>> Start

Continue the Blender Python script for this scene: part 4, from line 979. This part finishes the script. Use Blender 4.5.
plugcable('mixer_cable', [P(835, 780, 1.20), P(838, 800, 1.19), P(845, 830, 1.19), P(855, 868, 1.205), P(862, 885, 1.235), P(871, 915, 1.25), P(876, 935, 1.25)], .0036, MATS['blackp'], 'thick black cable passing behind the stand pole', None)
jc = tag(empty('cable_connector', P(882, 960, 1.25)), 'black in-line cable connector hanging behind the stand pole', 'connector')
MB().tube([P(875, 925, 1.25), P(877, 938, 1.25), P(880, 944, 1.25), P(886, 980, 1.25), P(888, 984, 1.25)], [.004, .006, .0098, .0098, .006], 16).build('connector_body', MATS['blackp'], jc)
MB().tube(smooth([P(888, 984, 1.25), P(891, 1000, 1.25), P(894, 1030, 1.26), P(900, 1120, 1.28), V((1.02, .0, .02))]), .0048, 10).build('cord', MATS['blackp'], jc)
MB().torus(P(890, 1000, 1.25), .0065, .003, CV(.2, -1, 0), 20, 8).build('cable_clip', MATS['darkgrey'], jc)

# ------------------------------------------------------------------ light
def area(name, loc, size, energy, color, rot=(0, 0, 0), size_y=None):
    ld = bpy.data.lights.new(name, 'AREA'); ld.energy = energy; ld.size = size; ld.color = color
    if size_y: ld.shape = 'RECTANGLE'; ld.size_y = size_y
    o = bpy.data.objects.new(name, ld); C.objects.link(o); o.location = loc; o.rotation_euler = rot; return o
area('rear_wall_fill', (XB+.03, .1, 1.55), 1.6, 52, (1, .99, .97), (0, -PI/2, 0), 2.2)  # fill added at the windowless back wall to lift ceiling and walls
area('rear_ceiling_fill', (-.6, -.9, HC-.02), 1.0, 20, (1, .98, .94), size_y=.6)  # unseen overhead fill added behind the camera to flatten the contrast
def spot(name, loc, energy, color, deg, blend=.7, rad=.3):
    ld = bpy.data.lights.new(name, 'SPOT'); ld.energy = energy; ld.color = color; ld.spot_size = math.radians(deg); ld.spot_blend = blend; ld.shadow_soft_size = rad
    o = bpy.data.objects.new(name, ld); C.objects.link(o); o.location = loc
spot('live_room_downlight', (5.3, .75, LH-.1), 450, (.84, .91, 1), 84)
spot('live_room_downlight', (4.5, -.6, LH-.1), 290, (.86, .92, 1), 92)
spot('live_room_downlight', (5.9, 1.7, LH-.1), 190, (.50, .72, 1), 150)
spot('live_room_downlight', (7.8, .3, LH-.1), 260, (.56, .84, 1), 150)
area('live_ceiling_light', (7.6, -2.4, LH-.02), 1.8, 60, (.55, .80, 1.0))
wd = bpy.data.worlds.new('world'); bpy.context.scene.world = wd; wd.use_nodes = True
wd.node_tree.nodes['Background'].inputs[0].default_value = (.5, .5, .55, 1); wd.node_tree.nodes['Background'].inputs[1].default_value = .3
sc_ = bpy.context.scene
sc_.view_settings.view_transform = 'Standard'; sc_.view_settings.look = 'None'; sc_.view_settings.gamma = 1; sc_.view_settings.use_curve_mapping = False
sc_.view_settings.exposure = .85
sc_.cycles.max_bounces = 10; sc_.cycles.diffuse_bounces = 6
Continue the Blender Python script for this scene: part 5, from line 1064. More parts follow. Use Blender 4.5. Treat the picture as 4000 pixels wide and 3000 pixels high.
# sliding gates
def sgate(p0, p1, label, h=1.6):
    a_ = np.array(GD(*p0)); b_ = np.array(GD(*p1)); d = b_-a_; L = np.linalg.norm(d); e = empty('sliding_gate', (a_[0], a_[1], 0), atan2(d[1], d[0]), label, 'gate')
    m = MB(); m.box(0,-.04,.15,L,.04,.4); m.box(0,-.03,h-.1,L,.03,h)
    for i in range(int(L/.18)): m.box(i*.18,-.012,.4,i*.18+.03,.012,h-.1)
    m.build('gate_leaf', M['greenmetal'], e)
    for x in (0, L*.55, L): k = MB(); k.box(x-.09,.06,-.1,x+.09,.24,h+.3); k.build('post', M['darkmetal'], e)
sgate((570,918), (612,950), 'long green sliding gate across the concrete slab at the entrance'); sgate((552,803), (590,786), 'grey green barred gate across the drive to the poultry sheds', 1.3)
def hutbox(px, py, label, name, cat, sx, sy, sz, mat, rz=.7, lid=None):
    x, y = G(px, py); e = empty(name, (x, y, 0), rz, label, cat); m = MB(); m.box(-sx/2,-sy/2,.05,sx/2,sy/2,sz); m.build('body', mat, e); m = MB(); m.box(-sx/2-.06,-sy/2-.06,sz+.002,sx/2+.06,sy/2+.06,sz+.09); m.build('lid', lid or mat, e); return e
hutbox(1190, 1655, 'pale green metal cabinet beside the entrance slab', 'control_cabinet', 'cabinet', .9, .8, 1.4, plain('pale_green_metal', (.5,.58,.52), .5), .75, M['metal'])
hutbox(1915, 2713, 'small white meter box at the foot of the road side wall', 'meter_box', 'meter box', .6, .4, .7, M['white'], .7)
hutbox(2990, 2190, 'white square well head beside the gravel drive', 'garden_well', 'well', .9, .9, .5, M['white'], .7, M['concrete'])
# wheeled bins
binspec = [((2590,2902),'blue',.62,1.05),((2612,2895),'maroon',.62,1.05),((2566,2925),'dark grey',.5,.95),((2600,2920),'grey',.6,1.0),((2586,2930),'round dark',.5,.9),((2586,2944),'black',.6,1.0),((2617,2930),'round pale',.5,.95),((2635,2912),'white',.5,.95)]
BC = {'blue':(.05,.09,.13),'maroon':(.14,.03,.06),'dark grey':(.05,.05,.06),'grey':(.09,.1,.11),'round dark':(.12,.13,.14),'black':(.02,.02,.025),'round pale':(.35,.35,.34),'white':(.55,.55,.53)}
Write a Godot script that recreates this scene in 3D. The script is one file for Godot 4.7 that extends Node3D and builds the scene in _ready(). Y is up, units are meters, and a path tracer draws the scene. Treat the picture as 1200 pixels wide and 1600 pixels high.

>> End

REQUEST: Copy down the material exactly as written.

CORRECT ANSWER:
Continue the Blender Python script for this scene: part 4, from line 979. This part finishes the script. Use Blender 4.5.
plugcable('mixer_cable', [P(835, 780, 1.20), P(838, 800, 1.19), P(845, 830, 1.19), P(855, 868, 1.205), P(862, 885, 1.235), P(871, 915, 1.25), P(876, 935, 1.25)], .0036, MATS['blackp'], 'thick black cable passing behind the stand pole', None)
jc = tag(empty('cable_connector', P(882, 960, 1.25)), 'black in-line cable connector hanging behind the stand pole', 'connector')
MB().tube([P(875, 925, 1.25), P(877, 938, 1.25), P(880, 944, 1.25), P(886, 980, 1.25), P(888, 984, 1.25)], [.004, .006, .0098, .0098, .006], 16).build('connector_body', MATS['blackp'], jc)
MB().tube(smooth([P(888, 984, 1.25), P(891, 1000, 1.25), P(894, 1030, 1.26), P(900, 1120, 1.28), V((1.02, .0, .02))]), .0048, 10).build('cord', MATS['blackp'], jc)
MB().torus(P(890, 1000, 1.25), .0065, .003, CV(.2, -1, 0), 20, 8).build('cable_clip', MATS['darkgrey'], jc)

# ------------------------------------------------------------------ light
def area(name, loc, size, energy, color, rot=(0, 0, 0), size_y=None):
    ld = bpy.data.lights.new(name, 'AREA'); ld.energy = energy; ld.size = size; ld.color = color
    if size_y: ld.shape = 'RECTANGLE'; ld.size_y = size_y
    o = bpy.data.objects.new(name, ld); C.objects.link(o); o.location = loc; o.rotation_euler = rot; return o
area('rear_wall_fill', (XB+.03, .1, 1.55), 1.6, 52, (1, .99, .97), (0, -PI/2, 0), 2.2)  # fill added at the windowless back wall to lift ceiling and walls
area('rear_ceiling_fill', (-.6, -.9, HC-.02), 1.0, 20, (1, .98, .94), size_y=.6)  # unseen overhead fill added behind the camera to flatten the contrast
def spot(name, loc, energy, color, deg, blend=.7, rad=.3):
    ld = bpy.data.lights.new(name, 'SPOT'); ld.energy = energy; ld.color = color; ld.spot_size = math.radians(deg); ld.spot_blend = blend; ld.shadow_soft_size = rad
    o = bpy.data.objects.new(name, ld); C.objects.link(o); o.location = loc
spot('live_room_downlight', (5.3, .75, LH-.1), 450, (.84, .91, 1), 84)
spot('live_room_downlight', (4.5, -.6, LH-.1), 290, (.86, .92, 1), 92)
spot('live_room_downlight', (5.9, 1.7, LH-.1), 190, (.50, .72, 1), 150)
spot('live_room_downlight', (7.8, .3, LH-.1), 260, (.56, .84, 1), 150)
area('live_ceiling_light', (7.6, -2.4, LH-.02), 1.8, 60, (.55, .80, 1.0))
wd = bpy.data.worlds.new('world'); bpy.context.scene.world = wd; wd.use_nodes = True
wd.node_tree.nodes['Background'].inputs[0].default_value = (.5, .5, .55, 1); wd.node_tree.nodes['Background'].inputs[1].default_value = .3
sc_ = bpy.context.scene
sc_.view_settings.view_transform = 'Standard'; sc_.view_settings.look = 'None'; sc_.view_settings.gamma = 1; sc_.view_settings.use_curve_mapping = False
sc_.view_settings.exposure = .85
sc_.cycles.max_bounces = 10; sc_.cycles.diffuse_bounces = 6
Continue the Blender Python script for this scene: part 5, from line 1064. More parts follow. Use Blender 4.5. Treat the picture as 4000 pixels wide and 3000 pixels high.
# sliding gates
def sgate(p0, p1, label, h=1.6):
    a_ = np.array(GD(*p0)); b_ = np.array(GD(*p1)); d = b_-a_; L = np.linalg.norm(d); e = empty('sliding_gate', (a_[0], a_[1], 0), atan2(d[1], d[0]), label, 'gate')
    m = MB(); m.box(0,-.04,.15,L,.04,.4); m.box(0,-.03,h-.1,L,.03,h)
    for i in range(int(L/.18)): m.box(i*.18,-.012,.4,i*.18+.03,.012,h-.1)
    m.build('gate_leaf', M['greenmetal'], e)
    for x in (0, L*.55, L): k = MB(); k.box(x-.09,.06,-.1,x+.09,.24,h+.3); k.build('post', M['darkmetal'], e)
sgate((570,918), (612,950), 'long green sliding gate across the concrete slab at the entrance'); sgate((552,803), (590,786), 'grey green barred gate across the drive to the poultry sheds', 1.3)
def hutbox(px, py, label, name, cat, sx, sy, sz, mat, rz=.7, lid=None):
    x, y = G(px, py); e = empty(name, (x, y, 0), rz, label, cat); m = MB(); m.box(-sx/2,-sy/2,.05,sx/2,sy/2,sz); m.build('body', mat, e); m = MB(); m.box(-sx/2-.06,-sy/2-.06,sz+.002,sx/2+.06,sy/2+.06,sz+.09); m.build('lid', lid or mat, e); return e
hutbox(1190, 1655, 'pale green metal cabinet beside the entrance slab', 'control_cabinet', 'cabinet', .9, .8, 1.4, plain('pale_green_metal', (.5,.58,.52), .5), .75, M['metal'])
hutbox(1915, 2713, 'small white meter box at the foot of the road side wall', 'meter_box', 'meter box', .6, .4, .7, M['white'], .7)
hutbox(2990, 2190, 'white square well head beside the gravel drive', 'garden_well', 'well', .9, .9, .5, M['white'], .7, M['concrete'])
# wheeled bins
binspec = [((2590,2902),'blue',.62,1.05),((2612,2895),'maroon',.62,1.05),((2566,2925),'dark grey',.5,.95),((2600,2920),'grey',.6,1.0),((2586,2930),'round dark',.5,.9),((2586,2944),'black',.6,1.0),((2617,2930),'round pale',.5,.95),((2635,2912),'white',.5,.95)]
BC = {'blue':(.05,.09,.13),'maroon':(.14,.03,.06),'dark grey':(.05,.05,.06),'grey':(.09,.1,.11),'round dark':(.12,.13,.14),'black':(.02,.02,.025),'round pale':(.35,.35,.34),'white':(.55,.55,.53)}
Write a Godot script that recreates this scene in 3D. The script is one file for Godot 4.7 that extends Node3D and builds the scene in _ready(). Y is up, units are meters, and a path tracer draws the scene. Treat the picture as 1200 pixels wide and 1600 pixels high.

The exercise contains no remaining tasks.